One improvement will be how we handle web content – here’s our thinking right now. We’ll probably align our blogs more closely with our physical library’s neighborhoods – we’re taking stuff out of Dewey Decimal order and putting them into content areas (i.e., all health-related books go in the Health neighborhood, etc).

Each of those neighborhoods has a team and a team leader … and each has a blog, too. So the blog is that team’s responsibility. We’ll figure out a posting schedule for them, and jointly create some goals/strategy for growing their little section of the digital branch (that’s a part of my job).

We’ll also probably figure out a way to more formally reward those teams for the digital branch work they do.
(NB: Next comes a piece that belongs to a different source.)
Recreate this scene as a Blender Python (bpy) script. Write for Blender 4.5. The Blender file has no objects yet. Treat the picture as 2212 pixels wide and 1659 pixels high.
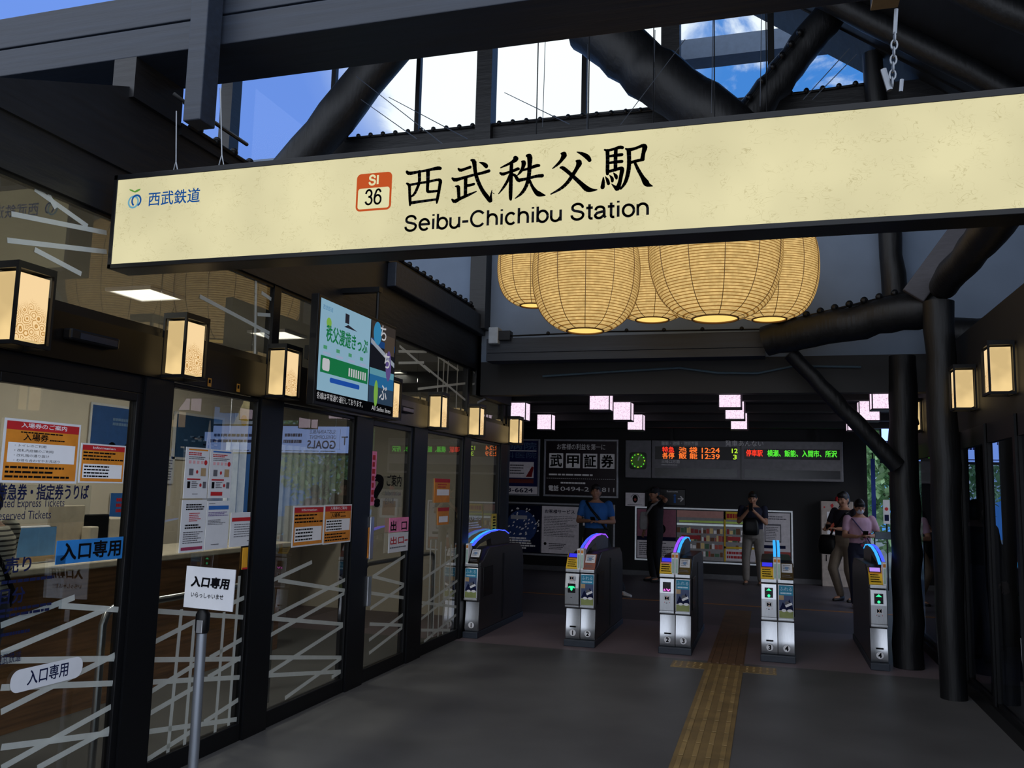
import bpy, bmesh, math, random
from mathutils import Vector, Matrix
random.seed(7)
S = bpy.context.scene
COL = S.collection
PI = math.pi

# ---------------------------------------------------------------- camera
CAM_H = 1.62
FPX = 1847.3                      # focal length in pixels of the 2212 px wide frame
YAW, PITCH, ROLL = 0.29269, 0.12056, 0.025026
cp, sp, cy_, sy_ = math.cos(PITCH), math.sin(PITCH), math.cos(YAW), math.sin(YAW)
FWD = Vector((-sy_*cp, cy_*cp, sp))
_r = Vector((cy_, sy_, 0)); _u = _r.cross(FWD)
RGT = math.cos(ROLL)*_r + math.sin(ROLL)*_u
UPV = -math.sin(ROLL)*_r + math.cos(ROLL)*_u
CAM = Vector((0, 0, CAM_H))
cam_d = bpy.data.cameras.new('camera')
cam_d.sensor_width = 36.0
cam_d.lens = 36.0*FPX/2212.0
cam_d.clip_start = 0.05
cam_o = bpy.data.objects.new('camera', cam_d)
COL.objects.link(cam_o)
cam_o.matrix_world = Matrix(((RGT.x, UPV.x, -FWD.x, 0), (RGT.y, UPV.y, -FWD.y, 0), (RGT.z, UPV.z, -FWD.z, CAM_H), (0, 0, 0, 1)))
S.camera = cam_o
S.view_settings.view_transform = 'Standard'
S.view_settings.look = 'None'
S.view_settings.gamma = 1.0
S.view_settings.exposure = 0.0
S.view_settings.use_curve_mapping = False

def lin(c):
    return tuple((x/12.92 if x <= 0.04045 else ((x+0.055)/1.055)**2.4) for x in (v/255.0 for v in c[:3])) + (1.0,)

# ---------------------------------------------------------------- sky
W = bpy.data.worlds.new('sky'); S.world = W; W.use_nodes = True
nt = W.node_tree; nt.nodes.clear()
def N(t, **k):
    n = nt.nodes.new(t)
    for a, b in k.items(): setattr(n, a, b)
    return n
tc = N('ShaderNodeTexCoord')
def dotdir(d):
    n = N('ShaderNodeVectorMath', operation='DOT_PRODUCT'); nt.links.new(tc.outputs['Generated'], n.inputs[0]); n.inputs[1].default_value = d; return n.outputs['Value']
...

Right now, it’s easy to say “no one can opt out” and “it’s part of our job performance” – but there’s no good, formal way to make that happen.

We’ll need to figure out a better way to say stuff like “yes, Joe wrote  24 posts this year, answered 200 text reference questions, and livestreamed an author event.” And have that somehow count for better scores on an annual review (alright – still need to talk to HR and other managers about this – it’s been mentioned that we need to improve in this area, just not exactly how yet).

The goal isn’t to punish people who don’t do the work (cause most of us already do it) – instead, the goal is to better recognize this great work.

And last – remember, I work in a pretty healthy organization. If our library decides to do something … we do it. If someone’s assigned to do something, that thing happens. Isn’t that how all libraries are [David quickly ducks]?

pic by pallotron

Posting and Traffic

Chris Brogan posts this simple observation – “the more you post, the more traffic you get.” Then he qualifies that a bit (ie., reasonably good content). Simple, yet powerful point.

Now – what about your organization? Think about your blog, or your Twitter feed, or your Facebook Page. Getting traffic there? If not … are you posting regularly?

My library’s website is a blog-based site, and we post quite a bit. Individually, it’s not regular, but it ends up looking like we post a lot (cause lots of us post). And over the year, our traffic HAS gone up.

But we can improve our process (which will probably look a bit like strategic planning, goal-setting, and putting our blog posts on more of a regular schedule). More on that next year.

How can you improve your organization’s blog post/content/social media process? Cause I bet, if you sit down and think about it for 10 minutes or so, that you CAN.